● **Stored data**

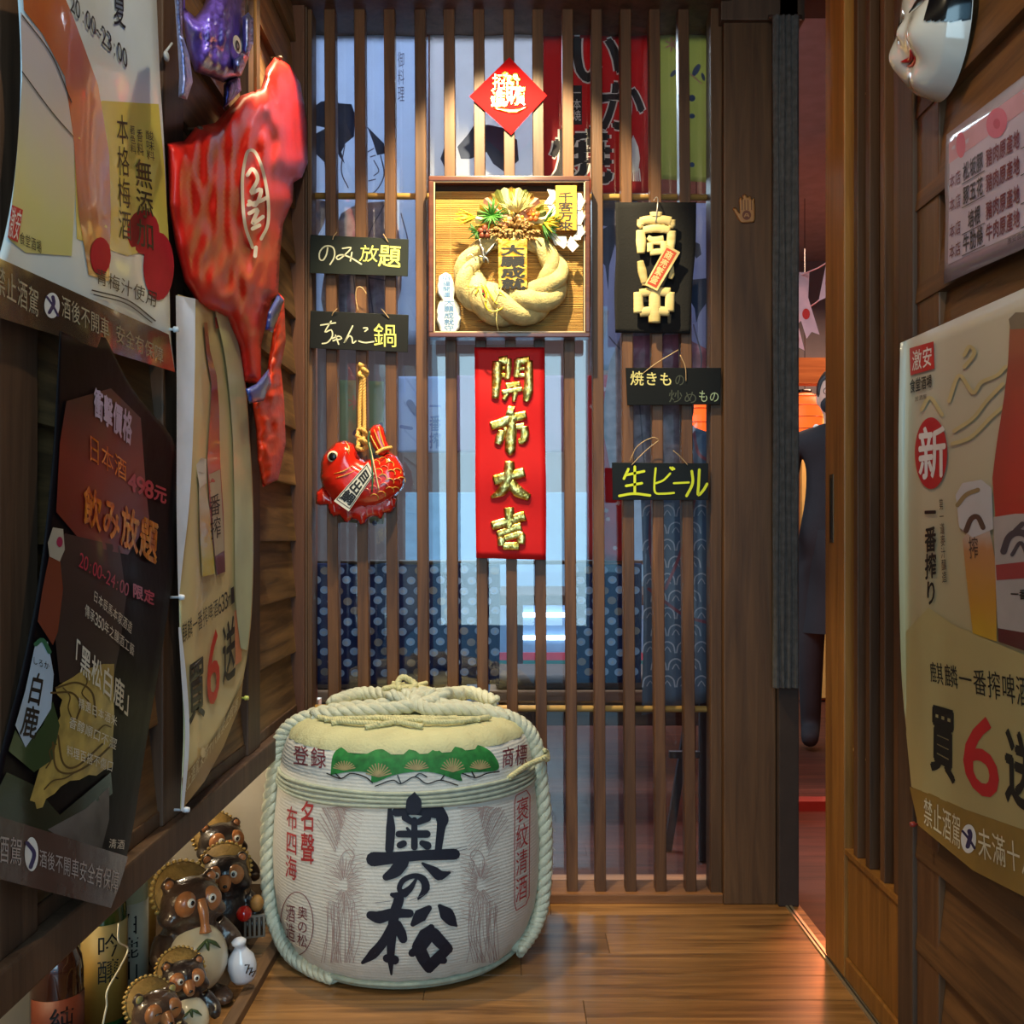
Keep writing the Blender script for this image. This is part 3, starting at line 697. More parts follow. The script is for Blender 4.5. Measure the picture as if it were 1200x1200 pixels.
# --- red deflated balloon
s4 = SX(-.524, 1)
RV = M('red_vinyl', (206, 34, 24), .42, var=.15, scale=9, bump=.18, bscale=20, coat=.12, spec=.35)
t = thing('vinyl_balloon', s4.hit(290, 560), 'sagging red vinyl balloon costume with white oval emblem on left wall', 'balloon')
body = [(322, 67), (340, 76), (352, 98), (360, 140), (361, 190), (354, 208), (344, 214), (343, 236), (332, 262), (328, 300), (326, 345), (318, 352), (306, 405), (306, 450), (286, 448), (281, 410), (266, 372), (232, 356), (216, 330), (206, 290), (198, 240), (196, 168), (216, 165), (229, 149), (252, 144), (282, 112), (306, 104), (312, 80)]
obj('body', puffy(NB(), s4, body, .026, 30, 4.0, wr=.008, wf=12, stretch=(1.3, .35)), RV, t, True)
arm = [(326, 342), (333, 350), (335, 400), (329, 430), (333, 470), (335, 520), (326, 562), (308, 571), (302, 540), (300, 505), (296, 474), (300, 455), (312, 440), (318, 400)]
obj('sleeve', puffy(NB(), s4, arm, .020, 14, 4, lift=.010, wr=.010, wf=9), M('red_orange_vinyl', (226, 56, 22), .4, var=.15, coat=.12, bump=.4, bscale=34), t, True)
BV = M('blue_vinyl', (46, 70, 150), .3, coat=.4, var=.15)
for pl in ([(326, 344), (333, 352), (320, 390), (311, 386), (314, 366)], [(288, 456), (300, 450), (315, 432), (318, 450), (309, 470), (292, 473)]):
    obj('band', puffy(NB(), s4, pl, .008, 8, 3, lift=.029), BV, t, True, label='blue band')
class On:                                       # print laid just above a puffed surface
    def __init__(s, surf, e): s.s = surf; s.e = e
    def hit(s, x, y, lift=0): return s.s.hit(x, y, s.e+lift)
class OnPuff:
    def __init__(s, surf, poly, T, R, lift=0, wr=0, wf=12, stretch=(1, 1)): s.__dict__.update(locals()); s.sg = [(Vector(poly[i]), Vector(poly[(i+1) % len(poly)])) for i in range(len(poly))]
    def hit(s, x, y, lift=0):
        p = Vector((x, y)); d = 1e9
        for a, b_ in s.sg: ab = b_-a; q = max(0, min(1, (p-a).dot(ab)/ab.length_squared)); d = min(d, (a+ab*q-p).length)
        k = min(d/s.R, 1); h_ = s.T*math.sqrt(max(0, 1-(1-k)**2))+(s.wr*k*noise.noise(Vector((x/s.wf*s.stretch[0], y/s.wf*s.stretch[1], 3.1))) if s.wr else 0)
        return s.surf.hit(x, y, s.lift+h_+lift)
L = Layer(OnPuff(s4, body, .026, 30, 0, .008, 12, (1.3, .35)), .003)
for seg_ in ([(296, 290), (287, 262), (284, 215), (288, 184), (293, 176), (300, 180), (308, 200), (314, 232), (314, 262), (306, 280)],): L.stroke(seg_, 1.9)
for seg_ in ([(290, 205), (296, 198), (302, 210), (294, 226), (306, 222), (300, 240), (292, 236)], [(291, 240), (304, 236), (312, 232)], [(292, 250), (302, 246), (296, 262), (308, 254)], [(296, 268), (304, 264)], [(300, 290), (299, 300)]): L.stroke(seg_, 2.3)
L.build('emblem', WHT, t, True, label='white oval emblem with brush letters')
pins(t, s4, [(324, 68), (229, 151)], M('pin_brown', (90, 60, 40), .5))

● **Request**
Restate the whole of the material word for word without the pictures.

● **Answer to this problem**
Keep writing the Blender script for this image. This is part 3, starting at line 697. More parts follow. The script is for Blender 4.5. Measure the picture as if it were 1200x1200 pixels.
# --- red deflated balloon
s4 = SX(-.524, 1)
RV = M('red_vinyl', (206, 34, 24), .42, var=.15, scale=9, bump=.18, bscale=20, coat=.12, spec=.35)
t = thing('vinyl_balloon', s4.hit(290, 560), 'sagging red vinyl balloon costume with white oval emblem on left wall', 'balloon')
body = [(322, 67), (340, 76), (352, 98), (360, 140), (361, 190), (354, 208), (344, 214), (343, 236), (332, 262), (328, 300), (326, 345), (318, 352), (306, 405), (306, 450), (286, 448), (281, 410), (266, 372), (232, 356), (216, 330), (206, 290), (198, 240), (196, 168), (216, 165), (229, 149), (252, 144), (282, 112), (306, 104), (312, 80)]
obj('body', puffy(NB(), s4, body, .026, 30, 4.0, wr=.008, wf=12, stretch=(1.3, .35)), RV, t, True)
arm = [(326, 342), (333, 350), (335, 400), (329, 430), (333, 470), (335, 520), (326, 562), (308, 571), (302, 540), (300, 505), (296, 474), (300, 455), (312, 440), (318, 400)]
obj('sleeve', puffy(NB(), s4, arm, .020, 14, 4, lift=.010, wr=.010, wf=9), M('red_orange_vinyl', (226, 56, 22), .4, var=.15, coat=.12, bump=.4, bscale=34), t, True)
BV = M('blue_vinyl', (46, 70, 150), .3, coat=.4, var=.15)
for pl in ([(326, 344), (333, 352), (320, 390), (311, 386), (314, 366)], [(288, 456), (300, 450), (315, 432), (318, 450), (309, 470), (292, 473)]):
    obj('band', puffy(NB(), s4, pl, .008, 8, 3, lift=.029), BV, t, True, label='blue band')
class On:                                       # print laid just above a puffed surface
    def __init__(s, surf, e): s.s = surf; s.e = e
    def hit(s, x, y, lift=0): return s.s.hit(x, y, s.e+lift)
class OnPuff:
    def __init__(s, surf, poly, T, R, lift=0, wr=0, wf=12, stretch=(1, 1)): s.__dict__.update(locals()); s.sg = [(Vector(poly[i]), Vector(poly[(i+1) % len(poly)])) for i in range(len(poly))]
    def hit(s, x, y, lift=0):
        p = Vector((x, y)); d = 1e9
        for a, b_ in s.sg: ab = b_-a; q = max(0, min(1, (p-a).dot(ab)/ab.length_squared)); d = min(d, (a+ab*q-p).length)
        k = min(d/s.R, 1); h_ = s.T*math.sqrt(max(0, 1-(1-k)**2))+(s.wr*k*noise.noise(Vector((x/s.wf*s.stretch[0], y/s.wf*s.stretch[1], 3.1))) if s.wr else 0)
        return s.surf.hit(x, y, s.lift+h_+lift)
L = Layer(OnPuff(s4, body, .026, 30, 0, .008, 12, (1.3, .35)), .003)
for seg_ in ([(296, 290), (287, 262), (284, 215), (288, 184), (293, 176), (300, 180), (308, 200), (314, 232), (314, 262), (306, 280)],): L.stroke(seg_, 1.9)
for seg_ in ([(290, 205), (296, 198), (302, 210), (294, 226), (306, 222), (300, 240), (292, 236)], [(291, 240), (304, 236), (312, 232)], [(292, 250), (302, 246), (296, 262), (308, 254)], [(296, 268), (304, 264)], [(300, 290), (299, 300)]): L.stroke(seg_, 2.3)
L.build('emblem', WHT, t, True, label='white oval emblem with brush letters')
pins(t, s4, [(324, 68), (229, 151)], M('pin_brown', (90, 60, 40), .5))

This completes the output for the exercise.